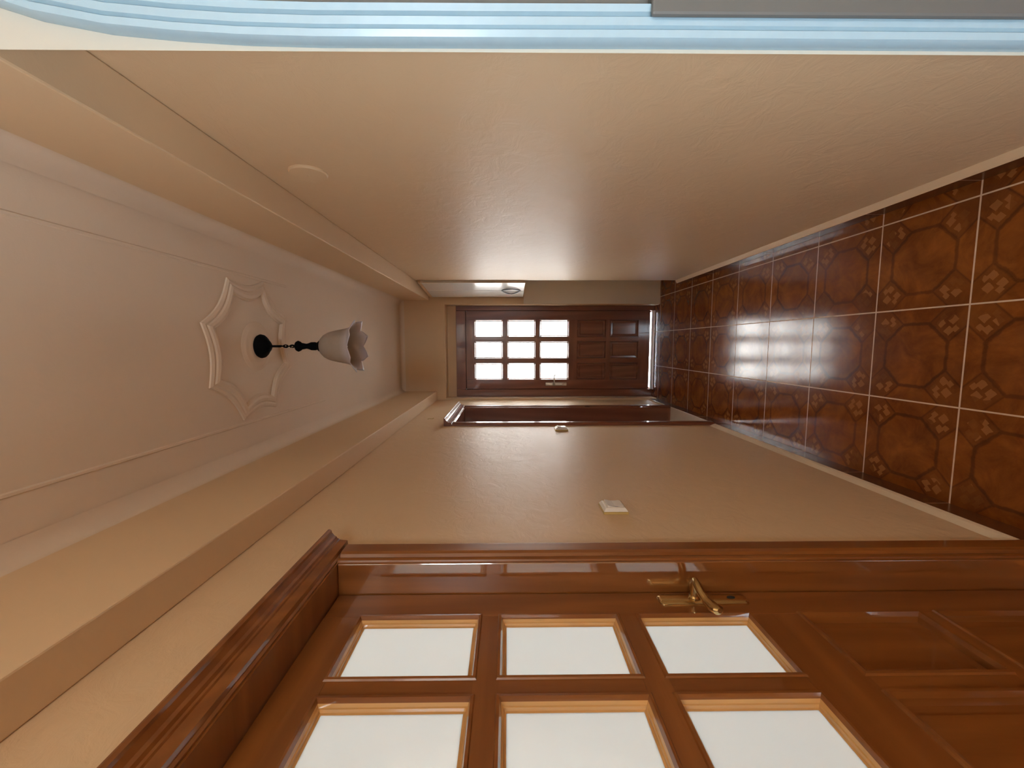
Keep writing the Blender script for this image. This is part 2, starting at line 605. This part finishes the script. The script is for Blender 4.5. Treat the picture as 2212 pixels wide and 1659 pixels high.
bm = bmesh.new(); extrude_profile(bm, cove(.4249, -1, 0, 0), 'xz', .601, YE-.001)
struct('trim_5', bm, m_ceiling, 'narrow cream ceiling cove on the right side', 'cove', smooth=True)
bm = bmesh.new(); extrude_profile(bm, cove(-.4519, 1, 0, 0), 'xz', YB+.01, YE-.001)
struct('trim_6', bm, m_ceiling, 'narrow cream ceiling cove on the left side', 'cove', smooth=True)
bm = bmesh.new(); extrude_profile(bm, [(YE-.001-(p[0]), p[1]) for p in cove(0, 1, 0, 0)], 'yz', -.452, .425)
struct('trim_7', bm, m_ceiling, 'narrow cream ceiling cove over the end wall', 'cove', smooth=True)
for nm, x, y1, lb in (('trim_8', .272, 1.95, 'thin plaster bead line on the ceiling, right side'), ('trim_9', -.306, 2.3, 'thin plaster bead line on the ceiling, left side')):
    bm = bmesh.new()
    extrude_profile(bm, [(x-.006, H), (x-.003, H-.0035), (x+.003, H-.0035), (x+.006, H)], 'xz', -.6, y1)
    struct(nm, bm, m_ceiling, lb, 'ceiling bead')

# skirting
def skirt(name, wx, sx, y0, y1, lab, h=.082, t=.022, bead=.03, bead_mat=None):
    t_ = t*sx
    bm = bmesh.new()
    box(bm, min(wx, wx+t_), max(wx, wx+t_), y0, y1, .0005, h)
    struct(name, bm, m_skirt, lab, 'baseboard', bevel=.002)
    bm = bmesh.new()
    extrude_profile(bm, [(wx, h+.0005), (wx+t_, h+.0005), (wx+t_*.75, h+bead*.35), (wx, h+bead)], 'xz', y0, y1)
    struct('trim_%d' % skirt.n, bm, bead_mat or m_bead, 'pale cream plaster bead above the ' + lab.split(' ', 3)[-1], 'plaster bead')
    skirt.n += 1


skirt.n = 10
skirt('baseboard_right', XR, -1, .602, 3.438, 'dark brown tiled skirting under the right wall', h=.07, t=.025, bead=.012, bead_mat=m_wall_dull)
skirt('baseboard_left_near', XL, 1, 1.047, D2Y0-.085, 'dark brown tiled skirting between the two left doorways', t=.013, bead=.04)
bm = bmesh.new(); box(bm, XL, XL+.013, D2Y0-.083, D2Y1+.083, .0005, .076)
struct('baseboard_left_threshold', bm, m_skirt, 'dark brown tiles under the raised cream threshold', 'baseboard')
skirt('baseboard_left_far', XL, 1, D2Y1+.085, YE-.02, 'dark brown tiled skirting beyond the far left doorway', t=.013, bead=.01)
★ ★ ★
Pictures stay out. Print the data exactly, from its first line through the line containing "skirt.n += 1".

- RIGHT ANSWER
Keep writing the Blender script for this image. This is part 2, starting at line 605. This part finishes the script. The script is for Blender 4.5. Treat the picture as 2212 pixels wide and 1659 pixels high.
bm = bmesh.new(); extrude_profile(bm, cove(.4249, -1, 0, 0), 'xz', .601, YE-.001)
struct('trim_5', bm, m_ceiling, 'narrow cream ceiling cove on the right side', 'cove', smooth=True)
bm = bmesh.new(); extrude_profile(bm, cove(-.4519, 1, 0, 0), 'xz', YB+.01, YE-.001)
struct('trim_6', bm, m_ceiling, 'narrow cream ceiling cove on the left side', 'cove', smooth=True)
bm = bmesh.new(); extrude_profile(bm, [(YE-.001-(p[0]), p[1]) for p in cove(0, 1, 0, 0)], 'yz', -.452, .425)
struct('trim_7', bm, m_ceiling, 'narrow cream ceiling cove over the end wall', 'cove', smooth=True)
for nm, x, y1, lb in (('trim_8', .272, 1.95, 'thin plaster bead line on the ceiling, right side'), ('trim_9', -.306, 2.3, 'thin plaster bead line on the ceiling, left side')):
    bm = bmesh.new()
    extrude_profile(bm, [(x-.006, H), (x-.003, H-.0035), (x+.003, H-.0035), (x+.006, H)], 'xz', -.6, y1)
    struct(nm, bm, m_ceiling, lb, 'ceiling bead')

# skirting
def skirt(name, wx, sx, y0, y1, lab, h=.082, t=.022, bead=.03, bead_mat=None):
    t_ = t*sx
    bm = bmesh.new()
    box(bm, min(wx, wx+t_), max(wx, wx+t_), y0, y1, .0005, h)
    struct(name, bm, m_skirt, lab, 'baseboard', bevel=.002)
    bm = bmesh.new()
    extrude_profile(bm, [(wx, h+.0005), (wx+t_, h+.0005), (wx+t_*.75, h+bead*.35), (wx, h+bead)], 'xz', y0, y1)
    struct('trim_%d' % skirt.n, bm, bead_mat or m_bead, 'pale cream plaster bead above the ' + lab.split(' ', 3)[-1], 'plaster bead')
    skirt.n += 1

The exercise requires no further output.